Write the data below out exactly as it stands. Do not include the pictures.

■ Data extract
+---+

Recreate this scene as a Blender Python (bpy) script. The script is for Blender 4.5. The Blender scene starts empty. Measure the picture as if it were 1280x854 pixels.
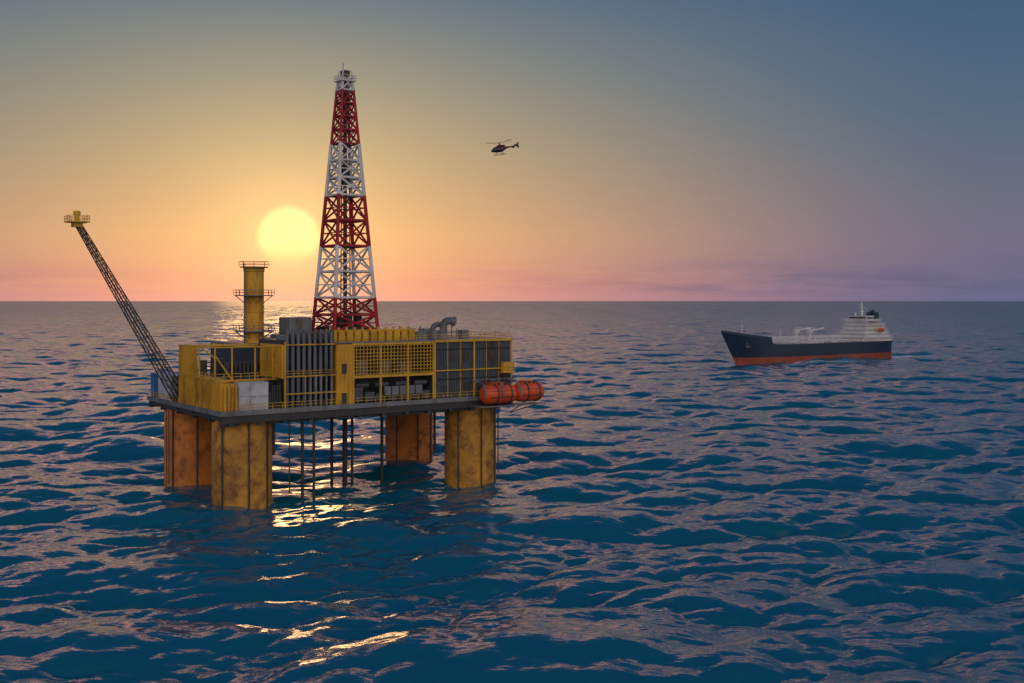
import bpy, math, random
import numpy as np
from mathutils import Vector, Matrix
random.seed(7)
scene=bpy.context.scene
scene.view_settings.view_transform='Standard'
scene.view_settings.look='None'
scene.view_settings.exposure=0
R=math.radians

def lin(c):
    return tuple(((x/255)/12.92 if x/255<=0.04045 else ((x/255+0.055)/1.055)**2.4) for x in c)+(1,)

# ------------------------------------------------------------ materials
def newmat(name):
    m=bpy.data.materials.new(name); m.use_nodes=True
    nt=m.node_tree
    return m,nt,nt.nodes['Principled BSDF']
def paint(name,col,dirt=(0.05,0.03,0.02),amt=0.5,scale=0.6,rough=0.55,metal=0.0,streak=True,var=0.25):
    m,nt,b=newmat(name)
    N=nt.nodes;L=nt.links
    tc=N.new('ShaderNodeTexCoord')
    mp=N.new('ShaderNodeMapping'); L.new(tc.outputs['Object'],mp.inputs[0])
    mp.inputs['Scale'].default_value=(1,1,0.25 if streak else 1)
    n1=N.new('ShaderNodeTexNoise'); n1.inputs['Scale'].default_value=scale; n1.inputs['Detail'].default_value=9; n1.inputs['Roughness'].default_value=.68
    L.new(mp.outputs[0],n1.inputs['Vector'])
    r1=N.new('ShaderNodeValToRGB'); r1.color_ramp.elements[0].position=.62-amt*.3; r1.color_ramp.elements[1].position=.78-amt*.2
    L.new(n1.outputs['Fac'],r1.inputs[0])
    n2=N.new('ShaderNodeTexNoise'); n2.inputs['Scale'].default_value=scale*.35; n2.inputs['Detail'].default_value=5
    L.new(tc.outputs['Object'],n2.inputs['Vector'])
    mr=N.new('ShaderNodeMapRange'); mr.inputs[1].default_value=.3; mr.inputs[2].default_value=.7
    mr.inputs[3].default_value=1-var; mr.inputs[4].default_value=1+var*.4
    L.new(n2.outputs['Fac'],mr.inputs[0])
    sc=N.new('ShaderNodeVectorMath'); sc.operation='SCALE'; sc.inputs[0].default_value=col[:3]
    L.new(mr.outputs[0],sc.inputs['Scale'])
    mx=N.new('ShaderNodeMixRGB'); L.new(r1.outputs[0],mx.inputs[0]); L.new(sc.outputs[0],mx.inputs[1])
    mx.inputs[2].default_value=tuple(dirt)+(1,)
    L.new(mx.outputs[0],b.inputs['Base Color'])
    b.inputs['Roughness'].default_value=rough; b.inputs['Metallic'].default_value=metal
    bp=N.new('ShaderNodeBump'); bp.inputs['Strength'].default_value=.25; bp.inputs['Distance'].default_value=.05
    L.new(n1.outputs['Fac'],bp.inputs['Height']); L.new(bp.outputs[0],b.inputs['Normal'])
    return m
M={}
M['yellow']=paint('yellow_paint',(.72,.39,.03),(.2,.09,.02),.4,.5)
M['rail']=paint('rail_yellow',(.72,.42,.04),(.25,.13,.02),.2,1)
M['legY']=paint('leg_weathered_yellow',(.68,.34,.05),(.19,.085,.03),.6,.35,.7,var=.35,streak=False)
M['legR']=paint('leg_rusted_orange',(.78,.27,.05),(.26,.09,.035),.5,.35,.7,var=.3,streak=False)
M['dark']=paint('dark_steel',(.045,.05,.055),(.09,.05,.03),.3,.5)
M['steel']=paint('grey_steel',(.2,.22,.24),(.1,.07,.05),.4,.5)
M['pipe']=paint('pipe_grey',(.11,.135,.16),(.06,.045,.035),.4,.5,.4,.3)
M['panel']=paint('panel_bluegrey',(.08,.11,.15),(.05,.035,.03),.4,.5)
M['white']=paint('white_paint',(.8,.8,.8),(.4,.3,.22),.2,.5)
M['wcont']=paint('container_white',(.6,.64,.7),(.3,.22,.15),.3,.7)
M['blue']=paint('container_blue',(.03,.2,.5),(.08,.06,.05),.25,.7)
M['red']=paint('derrick_red',(.42,.012,.025),(.14,.02,.02),.25,.4)
M['orange']=paint('lifeboat_orange',(.8,.1,.02),(.3,.06,.02),.25,.5,.35)
M['deck']=paint('deck_plate',(.2,.17,.14),(.1,.06,.035),.6,.4,.8)
M['hullblue']=paint('hull_navy',(.012,.035,.075),(.03,.03,.04),.25,.08,.4)
M['hullred']=paint('hull_red',(.36,.07,.03),(.15,.05,.03),.5,.08,.5)
M['sdeck']=paint('ship_deck',(.2,.12,.09),(.1,.06,.05),.4,.2,.8)
M['helired']=paint('heli_red',(.13,.012,.02),(.1,.01,.01),.1,1,.25,var=.1)
M['helinavy']=paint('heli_navy',(.02,.03,.08),(.02,.02,.05),.1,1,.25,var=.1)
m,nt,b=newmat('dark_glass'); b.inputs['Base Color'].default_value=(.01,.015,.02,1); b.inputs['Roughness'].default_value=.06; M['glass']=m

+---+

■ Task answer
Recreate this scene as a Blender Python (bpy) script. The script is for Blender 4.5. The Blender scene starts empty. Measure the picture as if it were 1280x854 pixels.
import bpy, math, random
import numpy as np
from mathutils import Vector, Matrix
random.seed(7)
scene=bpy.context.scene
scene.view_settings.view_transform='Standard'
scene.view_settings.look='None'
scene.view_settings.exposure=0
R=math.radians

def lin(c):
    return tuple(((x/255)/12.92 if x/255<=0.04045 else ((x/255+0.055)/1.055)**2.4) for x in c)+(1,)

# ------------------------------------------------------------ materials
def newmat(name):
    m=bpy.data.materials.new(name); m.use_nodes=True
    nt=m.node_tree
    return m,nt,nt.nodes['Principled BSDF']
def paint(name,col,dirt=(0.05,0.03,0.02),amt=0.5,scale=0.6,rough=0.55,metal=0.0,streak=True,var=0.25):
    m,nt,b=newmat(name)
    N=nt.nodes;L=nt.links
    tc=N.new('ShaderNodeTexCoord')
    mp=N.new('ShaderNodeMapping'); L.new(tc.outputs['Object'],mp.inputs[0])
    mp.inputs['Scale'].default_value=(1,1,0.25 if streak else 1)
    n1=N.new('ShaderNodeTexNoise'); n1.inputs['Scale'].default_value=scale; n1.inputs['Detail'].default_value=9; n1.inputs['Roughness'].default_value=.68
    L.new(mp.outputs[0],n1.inputs['Vector'])
    r1=N.new('ShaderNodeValToRGB'); r1.color_ramp.elements[0].position=.62-amt*.3; r1.color_ramp.elements[1].position=.78-amt*.2
    L.new(n1.outputs['Fac'],r1.inputs[0])
    n2=N.new('ShaderNodeTexNoise'); n2.inputs['Scale'].default_value=scale*.35; n2.inputs['Detail'].default_value=5
    L.new(tc.outputs['Object'],n2.inputs['Vector'])
    mr=N.new('ShaderNodeMapRange'); mr.inputs[1].default_value=.3; mr.inputs[2].default_value=.7
    mr.inputs[3].default_value=1-var; mr.inputs[4].default_value=1+var*.4
    L.new(n2.outputs['Fac'],mr.inputs[0])
    sc=N.new('ShaderNodeVectorMath'); sc.operation='SCALE'; sc.inputs[0].default_value=col[:3]
    L.new(mr.outputs[0],sc.inputs['Scale'])
    mx=N.new('ShaderNodeMixRGB'); L.new(r1.outputs[0],mx.inputs[0]); L.new(sc.outputs[0],mx.inputs[1])
    mx.inputs[2].default_value=tuple(dirt)+(1,)
    L.new(mx.outputs[0],b.inputs['Base Color'])
    b.inputs['Roughness'].default_value=rough; b.inputs['Metallic'].default_value=metal
    bp=N.new('ShaderNodeBump'); bp.inputs['Strength'].default_value=.25; bp.inputs['Distance'].default_value=.05
    L.new(n1.outputs['Fac'],bp.inputs['Height']); L.new(bp.outputs[0],b.inputs['Normal'])
    return m
M={}
M['yellow']=paint('yellow_paint',(.72,.39,.03),(.2,.09,.02),.4,.5)
M['rail']=paint('rail_yellow',(.72,.42,.04),(.25,.13,.02),.2,1)
M['legY']=paint('leg_weathered_yellow',(.68,.34,.05),(.19,.085,.03),.6,.35,.7,var=.35,streak=False)
M['legR']=paint('leg_rusted_orange',(.78,.27,.05),(.26,.09,.035),.5,.35,.7,var=.3,streak=False)
M['dark']=paint('dark_steel',(.045,.05,.055),(.09,.05,.03),.3,.5)
M['steel']=paint('grey_steel',(.2,.22,.24),(.1,.07,.05),.4,.5)
M['pipe']=paint('pipe_grey',(.11,.135,.16),(.06,.045,.035),.4,.5,.4,.3)
M['panel']=paint('panel_bluegrey',(.08,.11,.15),(.05,.035,.03),.4,.5)
M['white']=paint('white_paint',(.8,.8,.8),(.4,.3,.22),.2,.5)
M['wcont']=paint('container_white',(.6,.64,.7),(.3,.22,.15),.3,.7)
M['blue']=paint('container_blue',(.03,.2,.5),(.08,.06,.05),.25,.7)
M['red']=paint('derrick_red',(.42,.012,.025),(.14,.02,.02),.25,.4)
M['orange']=paint('lifeboat_orange',(.8,.1,.02),(.3,.06,.02),.25,.5,.35)
M['deck']=paint('deck_plate',(.2,.17,.14),(.1,.06,.035),.6,.4,.8)
M['hullblue']=paint('hull_navy',(.012,.035,.075),(.03,.03,.04),.25,.08,.4)
M['hullred']=paint('hull_red',(.36,.07,.03),(.15,.05,.03),.5,.08,.5)
M['sdeck']=paint('ship_deck',(.2,.12,.09),(.1,.06,.05),.4,.2,.8)
M['helired']=paint('heli_red',(.13,.012,.02),(.1,.01,.01),.1,1,.25,var=.1)
M['helinavy']=paint('heli_navy',(.02,.03,.08),(.02,.02,.05),.1,1,.25,var=.1)
m,nt,b=newmat('dark_glass'); b.inputs['Base Color'].default_value=(.01,.015,.02,1); b.inputs['Roughness'].default_value=.06; M['glass']=m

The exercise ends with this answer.